* [Problem requirements]: Repeat the material in full. Keep every line exactly as it is.

* [Given data]:
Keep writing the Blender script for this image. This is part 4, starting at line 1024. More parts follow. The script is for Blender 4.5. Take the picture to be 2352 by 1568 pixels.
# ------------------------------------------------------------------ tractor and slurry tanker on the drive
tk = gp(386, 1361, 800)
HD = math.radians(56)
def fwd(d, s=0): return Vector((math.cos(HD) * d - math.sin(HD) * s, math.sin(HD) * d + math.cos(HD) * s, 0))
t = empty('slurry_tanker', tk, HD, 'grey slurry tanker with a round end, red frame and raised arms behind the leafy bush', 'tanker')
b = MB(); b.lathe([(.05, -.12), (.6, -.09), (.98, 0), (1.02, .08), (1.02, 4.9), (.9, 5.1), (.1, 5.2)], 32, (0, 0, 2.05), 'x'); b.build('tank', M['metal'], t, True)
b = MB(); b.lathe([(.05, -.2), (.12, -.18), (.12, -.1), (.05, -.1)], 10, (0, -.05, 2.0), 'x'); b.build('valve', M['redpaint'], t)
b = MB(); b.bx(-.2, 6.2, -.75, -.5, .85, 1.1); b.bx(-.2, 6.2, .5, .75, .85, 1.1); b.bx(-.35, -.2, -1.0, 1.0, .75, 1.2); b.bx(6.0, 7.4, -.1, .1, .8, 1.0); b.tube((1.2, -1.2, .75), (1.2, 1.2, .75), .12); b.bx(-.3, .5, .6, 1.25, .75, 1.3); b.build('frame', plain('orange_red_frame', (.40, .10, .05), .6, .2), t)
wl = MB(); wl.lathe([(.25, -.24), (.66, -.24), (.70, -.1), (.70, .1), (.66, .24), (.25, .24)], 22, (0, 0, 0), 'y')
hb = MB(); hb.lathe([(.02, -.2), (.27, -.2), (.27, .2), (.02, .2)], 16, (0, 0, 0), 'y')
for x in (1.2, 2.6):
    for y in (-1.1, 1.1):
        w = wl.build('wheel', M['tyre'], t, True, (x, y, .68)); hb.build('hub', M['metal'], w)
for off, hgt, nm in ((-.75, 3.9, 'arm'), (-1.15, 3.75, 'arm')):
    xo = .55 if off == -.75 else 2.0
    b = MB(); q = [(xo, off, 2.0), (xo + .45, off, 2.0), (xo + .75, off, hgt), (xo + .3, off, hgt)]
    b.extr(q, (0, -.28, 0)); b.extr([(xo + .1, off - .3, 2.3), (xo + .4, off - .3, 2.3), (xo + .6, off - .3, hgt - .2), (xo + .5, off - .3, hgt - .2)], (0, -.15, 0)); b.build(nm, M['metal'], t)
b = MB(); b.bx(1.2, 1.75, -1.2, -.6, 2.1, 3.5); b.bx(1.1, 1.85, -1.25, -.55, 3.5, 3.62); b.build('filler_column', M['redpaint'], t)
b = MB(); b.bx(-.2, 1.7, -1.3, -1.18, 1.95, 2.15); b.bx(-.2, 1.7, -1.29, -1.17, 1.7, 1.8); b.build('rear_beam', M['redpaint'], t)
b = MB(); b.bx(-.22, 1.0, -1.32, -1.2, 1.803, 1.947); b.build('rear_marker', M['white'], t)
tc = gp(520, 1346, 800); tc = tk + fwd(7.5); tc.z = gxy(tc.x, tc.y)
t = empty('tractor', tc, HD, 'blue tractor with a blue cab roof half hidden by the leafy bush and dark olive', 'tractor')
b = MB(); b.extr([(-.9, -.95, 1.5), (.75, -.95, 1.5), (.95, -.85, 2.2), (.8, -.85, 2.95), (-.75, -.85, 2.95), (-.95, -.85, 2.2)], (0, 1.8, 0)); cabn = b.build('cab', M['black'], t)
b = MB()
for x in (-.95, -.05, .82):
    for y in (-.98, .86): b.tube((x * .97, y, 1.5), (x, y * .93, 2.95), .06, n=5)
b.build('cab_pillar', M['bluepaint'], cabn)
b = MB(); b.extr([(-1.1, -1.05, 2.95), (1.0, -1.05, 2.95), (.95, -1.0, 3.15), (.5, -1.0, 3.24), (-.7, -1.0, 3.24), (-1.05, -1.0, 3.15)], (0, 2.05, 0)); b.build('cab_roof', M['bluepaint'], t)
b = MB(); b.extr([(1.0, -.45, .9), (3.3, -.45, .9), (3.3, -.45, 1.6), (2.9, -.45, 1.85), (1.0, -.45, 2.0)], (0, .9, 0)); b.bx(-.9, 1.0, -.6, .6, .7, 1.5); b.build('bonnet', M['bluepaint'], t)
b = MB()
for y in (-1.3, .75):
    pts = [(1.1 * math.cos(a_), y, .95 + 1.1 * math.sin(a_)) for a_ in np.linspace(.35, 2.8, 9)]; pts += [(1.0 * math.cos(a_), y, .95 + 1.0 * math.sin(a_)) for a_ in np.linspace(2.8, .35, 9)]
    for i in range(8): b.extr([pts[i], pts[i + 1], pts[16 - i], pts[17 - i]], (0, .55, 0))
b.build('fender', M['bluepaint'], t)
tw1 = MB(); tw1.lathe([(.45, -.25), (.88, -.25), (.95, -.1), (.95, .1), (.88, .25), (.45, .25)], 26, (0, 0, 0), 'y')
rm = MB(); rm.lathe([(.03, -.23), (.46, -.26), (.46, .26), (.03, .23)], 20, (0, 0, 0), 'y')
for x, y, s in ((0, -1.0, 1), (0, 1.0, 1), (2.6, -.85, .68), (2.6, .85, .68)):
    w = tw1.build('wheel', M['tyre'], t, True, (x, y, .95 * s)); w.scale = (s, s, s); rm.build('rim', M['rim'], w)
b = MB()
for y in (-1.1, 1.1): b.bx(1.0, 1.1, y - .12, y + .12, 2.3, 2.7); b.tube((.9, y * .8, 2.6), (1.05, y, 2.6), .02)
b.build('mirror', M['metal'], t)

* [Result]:
Keep writing the Blender script for this image. This is part 4, starting at line 1024. More parts follow. The script is for Blender 4.5. Take the picture to be 2352 by 1568 pixels.
# ------------------------------------------------------------------ tractor and slurry tanker on the drive
tk = gp(386, 1361, 800)
HD = math.radians(56)
def fwd(d, s=0): return Vector((math.cos(HD) * d - math.sin(HD) * s, math.sin(HD) * d + math.cos(HD) * s, 0))
t = empty('slurry_tanker', tk, HD, 'grey slurry tanker with a round end, red frame and raised arms behind the leafy bush', 'tanker')
b = MB(); b.lathe([(.05, -.12), (.6, -.09), (.98, 0), (1.02, .08), (1.02, 4.9), (.9, 5.1), (.1, 5.2)], 32, (0, 0, 2.05), 'x'); b.build('tank', M['metal'], t, True)
b = MB(); b.lathe([(.05, -.2), (.12, -.18), (.12, -.1), (.05, -.1)], 10, (0, -.05, 2.0), 'x'); b.build('valve', M['redpaint'], t)
b = MB(); b.bx(-.2, 6.2, -.75, -.5, .85, 1.1); b.bx(-.2, 6.2, .5, .75, .85, 1.1); b.bx(-.35, -.2, -1.0, 1.0, .75, 1.2); b.bx(6.0, 7.4, -.1, .1, .8, 1.0); b.tube((1.2, -1.2, .75), (1.2, 1.2, .75), .12); b.bx(-.3, .5, .6, 1.25, .75, 1.3); b.build('frame', plain('orange_red_frame', (.40, .10, .05), .6, .2), t)
wl = MB(); wl.lathe([(.25, -.24), (.66, -.24), (.70, -.1), (.70, .1), (.66, .24), (.25, .24)], 22, (0, 0, 0), 'y')
hb = MB(); hb.lathe([(.02, -.2), (.27, -.2), (.27, .2), (.02, .2)], 16, (0, 0, 0), 'y')
for x in (1.2, 2.6):
    for y in (-1.1, 1.1):
        w = wl.build('wheel', M['tyre'], t, True, (x, y, .68)); hb.build('hub', M['metal'], w)
for off, hgt, nm in ((-.75, 3.9, 'arm'), (-1.15, 3.75, 'arm')):
    xo = .55 if off == -.75 else 2.0
    b = MB(); q = [(xo, off, 2.0), (xo + .45, off, 2.0), (xo + .75, off, hgt), (xo + .3, off, hgt)]
    b.extr(q, (0, -.28, 0)); b.extr([(xo + .1, off - .3, 2.3), (xo + .4, off - .3, 2.3), (xo + .6, off - .3, hgt - .2), (xo + .5, off - .3, hgt - .2)], (0, -.15, 0)); b.build(nm, M['metal'], t)
b = MB(); b.bx(1.2, 1.75, -1.2, -.6, 2.1, 3.5); b.bx(1.1, 1.85, -1.25, -.55, 3.5, 3.62); b.build('filler_column', M['redpaint'], t)
b = MB(); b.bx(-.2, 1.7, -1.3, -1.18, 1.95, 2.15); b.bx(-.2, 1.7, -1.29, -1.17, 1.7, 1.8); b.build('rear_beam', M['redpaint'], t)
b = MB(); b.bx(-.22, 1.0, -1.32, -1.2, 1.803, 1.947); b.build('rear_marker', M['white'], t)
tc = gp(520, 1346, 800); tc = tk + fwd(7.5); tc.z = gxy(tc.x, tc.y)
t = empty('tractor', tc, HD, 'blue tractor with a blue cab roof half hidden by the leafy bush and dark olive', 'tractor')
b = MB(); b.extr([(-.9, -.95, 1.5), (.75, -.95, 1.5), (.95, -.85, 2.2), (.8, -.85, 2.95), (-.75, -.85, 2.95), (-.95, -.85, 2.2)], (0, 1.8, 0)); cabn = b.build('cab', M['black'], t)
b = MB()
for x in (-.95, -.05, .82):
    for y in (-.98, .86): b.tube((x * .97, y, 1.5), (x, y * .93, 2.95), .06, n=5)
b.build('cab_pillar', M['bluepaint'], cabn)
b = MB(); b.extr([(-1.1, -1.05, 2.95), (1.0, -1.05, 2.95), (.95, -1.0, 3.15), (.5, -1.0, 3.24), (-.7, -1.0, 3.24), (-1.05, -1.0, 3.15)], (0, 2.05, 0)); b.build('cab_roof', M['bluepaint'], t)
b = MB(); b.extr([(1.0, -.45, .9), (3.3, -.45, .9), (3.3, -.45, 1.6), (2.9, -.45, 1.85), (1.0, -.45, 2.0)], (0, .9, 0)); b.bx(-.9, 1.0, -.6, .6, .7, 1.5); b.build('bonnet', M['bluepaint'], t)
b = MB()
for y in (-1.3, .75):
    pts = [(1.1 * math.cos(a_), y, .95 + 1.1 * math.sin(a_)) for a_ in np.linspace(.35, 2.8, 9)]; pts += [(1.0 * math.cos(a_), y, .95 + 1.0 * math.sin(a_)) for a_ in np.linspace(2.8, .35, 9)]
    for i in range(8): b.extr([pts[i], pts[i + 1], pts[16 - i], pts[17 - i]], (0, .55, 0))
b.build('fender', M['bluepaint'], t)
tw1 = MB(); tw1.lathe([(.45, -.25), (.88, -.25), (.95, -.1), (.95, .1), (.88, .25), (.45, .25)], 26, (0, 0, 0), 'y')
rm = MB(); rm.lathe([(.03, -.23), (.46, -.26), (.46, .26), (.03, .23)], 20, (0, 0, 0), 'y')
for x, y, s in ((0, -1.0, 1), (0, 1.0, 1), (2.6, -.85, .68), (2.6, .85, .68)):
    w = tw1.build('wheel', M['tyre'], t, True, (x, y, .95 * s)); w.scale = (s, s, s); rm.build('rim', M['rim'], w)
b = MB()
for y in (-1.1, 1.1): b.bx(1.0, 1.1, y - .12, y + .12, 2.3, 2.7); b.tube((.9, y * .8, 2.6), (1.05, y, 2.6), .02)
b.build('mirror', M['metal'], t)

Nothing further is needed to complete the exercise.